Dr Chris Wilkins of Massey University spoke to Wallace Chapman on Sunday about a model that may fit New Zealand better: cannabis clubs. These operate according to codes of conduct in Spain, Belgium, the Netherlands and Slovenia, some are members of a pan-European umbrella body – and the research on them is fairly promising. One interesting point to note is that many users join clubs in search of choice, including the choice of less potent marijuana.

So yes, we need to have the debate and it is good that we seem to have started doing that, but in doing so let's remember that we have options and examples at our disposal. It's not a mission to Mars.


There are those, of course, who believe they already have all the answers and, unsurprisingly, the most voluble of them come from that domain of the unchallenged reckon, commercial talk radio.
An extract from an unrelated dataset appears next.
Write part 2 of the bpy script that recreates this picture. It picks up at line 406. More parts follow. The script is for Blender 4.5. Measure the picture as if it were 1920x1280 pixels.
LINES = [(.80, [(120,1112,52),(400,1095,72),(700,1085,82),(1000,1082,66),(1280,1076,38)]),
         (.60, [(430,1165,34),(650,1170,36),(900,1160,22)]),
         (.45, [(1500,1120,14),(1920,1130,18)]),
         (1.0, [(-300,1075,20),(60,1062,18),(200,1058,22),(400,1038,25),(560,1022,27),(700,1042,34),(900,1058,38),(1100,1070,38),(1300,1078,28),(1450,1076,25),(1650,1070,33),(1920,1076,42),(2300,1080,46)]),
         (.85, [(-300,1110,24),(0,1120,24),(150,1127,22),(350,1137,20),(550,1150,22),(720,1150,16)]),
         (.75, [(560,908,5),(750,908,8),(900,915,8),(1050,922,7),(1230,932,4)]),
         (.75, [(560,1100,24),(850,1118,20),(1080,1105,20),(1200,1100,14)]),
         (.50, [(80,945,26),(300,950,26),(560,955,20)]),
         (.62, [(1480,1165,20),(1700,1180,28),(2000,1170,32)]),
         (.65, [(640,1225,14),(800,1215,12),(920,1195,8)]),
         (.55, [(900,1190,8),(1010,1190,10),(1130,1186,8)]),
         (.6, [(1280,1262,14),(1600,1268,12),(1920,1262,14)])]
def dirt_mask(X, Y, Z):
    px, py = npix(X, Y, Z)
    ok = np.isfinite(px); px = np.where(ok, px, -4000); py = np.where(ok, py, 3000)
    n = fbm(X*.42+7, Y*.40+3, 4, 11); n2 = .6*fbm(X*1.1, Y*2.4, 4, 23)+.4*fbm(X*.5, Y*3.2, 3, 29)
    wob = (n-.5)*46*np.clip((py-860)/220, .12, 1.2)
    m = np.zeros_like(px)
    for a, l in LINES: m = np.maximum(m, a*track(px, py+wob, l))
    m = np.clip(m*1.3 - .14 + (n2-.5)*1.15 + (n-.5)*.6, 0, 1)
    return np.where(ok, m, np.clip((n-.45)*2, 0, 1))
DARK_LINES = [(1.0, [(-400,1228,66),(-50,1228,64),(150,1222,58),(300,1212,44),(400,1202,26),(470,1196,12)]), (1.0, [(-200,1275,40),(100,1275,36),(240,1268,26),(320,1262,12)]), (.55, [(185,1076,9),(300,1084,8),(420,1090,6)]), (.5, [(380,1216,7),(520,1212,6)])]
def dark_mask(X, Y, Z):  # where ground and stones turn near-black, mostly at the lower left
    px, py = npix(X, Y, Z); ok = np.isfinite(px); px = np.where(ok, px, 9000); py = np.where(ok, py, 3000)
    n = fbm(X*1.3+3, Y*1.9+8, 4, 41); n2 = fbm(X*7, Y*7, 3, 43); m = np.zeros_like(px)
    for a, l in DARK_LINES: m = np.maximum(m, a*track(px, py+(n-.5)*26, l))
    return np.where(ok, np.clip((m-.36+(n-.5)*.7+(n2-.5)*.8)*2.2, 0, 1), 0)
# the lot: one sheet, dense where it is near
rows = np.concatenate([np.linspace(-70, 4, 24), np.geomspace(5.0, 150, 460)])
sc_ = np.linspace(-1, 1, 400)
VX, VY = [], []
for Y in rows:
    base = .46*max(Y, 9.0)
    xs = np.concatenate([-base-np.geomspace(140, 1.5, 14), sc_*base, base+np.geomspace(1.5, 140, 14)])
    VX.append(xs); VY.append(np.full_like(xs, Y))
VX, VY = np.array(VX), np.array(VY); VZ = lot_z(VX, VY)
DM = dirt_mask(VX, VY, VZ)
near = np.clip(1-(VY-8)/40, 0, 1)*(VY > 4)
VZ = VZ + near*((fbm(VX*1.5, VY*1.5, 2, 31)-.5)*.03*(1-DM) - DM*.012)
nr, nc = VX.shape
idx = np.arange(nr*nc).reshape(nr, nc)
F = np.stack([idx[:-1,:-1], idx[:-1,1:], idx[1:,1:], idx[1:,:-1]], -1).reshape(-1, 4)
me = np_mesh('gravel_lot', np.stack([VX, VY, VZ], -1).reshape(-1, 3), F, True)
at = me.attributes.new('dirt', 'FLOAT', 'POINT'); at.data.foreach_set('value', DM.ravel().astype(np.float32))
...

In a Mike's Minute last week, Hosking was very sure of his ground.

We already have a problem with drugs – I don't think that's a statement anyone can run from. So decriminalisation makes that problem worse. Dope is a health hazard. Why would you want to promote a health hazard?

There's actually no good evidence that decriminalisation "makes the problem worse" (especially given that prohibition has procured New Zealand one of the highest per-capita use rates in the world) – and some to suggest the reverse. And there is a difference between "promoting" a product that carries public health risks and not criminalising people who may be at risk of health problems that only an oaf would need explained.

Another radio mouth, Mike Yardley, offers a similar string of logical fallacies.

And Karl du Fresne continues his long battle with his own generation.

What marks them all out is their absolute certainty in their own beliefs, in an area where it's sensible to to look at the data, listen to experts and question what you know. Or, as Hosking put it:

And as much as we bag the politicians, they are the buffer between generally sensible thinking and the nutters running the place based on polling.